Non mi dilungo su origini e significato dei Riti Settennali di penitenza di Guardia, per comprendere a fondo la storia e la complessità dei Riti, rimandiamo chi legge all’interessante ed esaustivo libro di Vincenzo Di Crosta “I Riti di Guardia, tra cronaca e storia. Domande e risposte”. Non sono uno studioso di materie antropologiche, la vicenda dei Riti guardiesi è nota, ed è già stata accuratamente studiata. I Riti di Guardia negli ultimi decenni sono stati oggetto di una forte esposizione mediatica, anche a qualche forzatura soprattutto da parte delle istituzioni, e persino alla tentazione di una sua facile e superficiale spettacolarizzazione, a scopi turistici. Non di meno sono considerati oggi vieppiù un residuo di arretratezza meridionale che fa storcere il naso a molti benpensanti, anche in ambito ecclesiale. Non sono stati pochi, infatti, coloro che hanno rispolverato i classici pregiudizi sul paese del Mezzogiorno arretrato, oscurantista, arroccato in una celebrazione di forma identitaria ormai improponibile.

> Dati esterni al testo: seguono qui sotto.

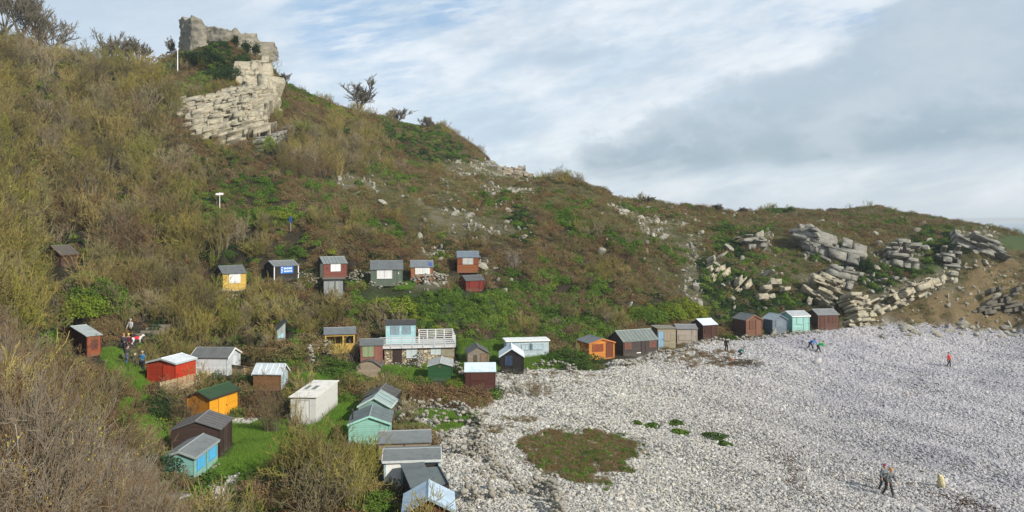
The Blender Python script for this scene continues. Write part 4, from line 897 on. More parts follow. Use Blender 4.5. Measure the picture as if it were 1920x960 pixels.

Di sicuro la processione settennale in giro per il paese è il pennino rosso che – come una tappa di un Giro ciclistico d’Italia qualsiasi ripara le buche delle strade – ridà vita a stradine e vicoli deserti, case svuotate dall’emigrazione, luoghi e memorie ormai disabilitate dalla vita contemporanea. Perché è tutto il corpo mistico di Guardia Sanframondi ad essere rianimato, ad essere coinvolto nella celebrazione dei suoi Riti, ogni suo spazio e anfratto, viene coinvolto e ripercorso, letteralmente ri-sacralizzato in ogni sua estensione materiale e simbolica dal percorso che la Processione, la Madonna, i Misteri e il sangue dei Battenti conferma e ripete ogni sette anni.